Foi o caso de Lucas Strausburg Ferreira. Aos 27 anos, ele fez do projeto que desenvolveu quando era aluno do curso de técnico em mecânica parte de sua carreira. O empreendedor criou uma prótese ortopédica de baixo custo para amputações de membros inferiores. O equipamento, produzido com materiais recicláveis e tecnologia 100% nacional, custa cerca de 40% do que uma prótese feita com fibra de carbono e já foi certificado pela Agência Nacional de Saúde (Anvisa). Em 2014, Ferreira teve o projeto premiado pelo Instituto de Tecnologia de Massachusetts (MIT), nos Estados Unidos.

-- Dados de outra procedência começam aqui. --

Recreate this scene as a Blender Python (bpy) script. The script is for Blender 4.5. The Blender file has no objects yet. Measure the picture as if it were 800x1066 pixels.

"Hoje, eu tenho uma empresa de próteses ortopédicas, daquele projeto que nasceu dentro da Liberato. Não existiria nada disso se não fosse a Fundação, essa coisa de ter o cuidado com a formação do ser humano. Eu volto para lá e toda vez que entro, me passa um filme na cabeça", comenta o empreendedor.

Serviço

Fundação Escola Técnica Liberato Salzano Vieira da Cunha, em Novo Hamburgo (RS)
Cursos técnicos integrados ao ensino médio (diurno) e subsequentes (noturno)
Ingresso por meio de processo seletivo: inscrições abertas até 9/11/19
Mais informações pelo site www.liberato.com.br

Errata: este conteúdo foi atualizado
Diferentemente do informado inicialmente, os alunos isentos de mensalidade devem ter renda familiar de até R$ 2.233, e não de R$ 1.200. Entre os pagantes, há 25 faixas de valores, e não 23. As informações foram atualizadas no texto.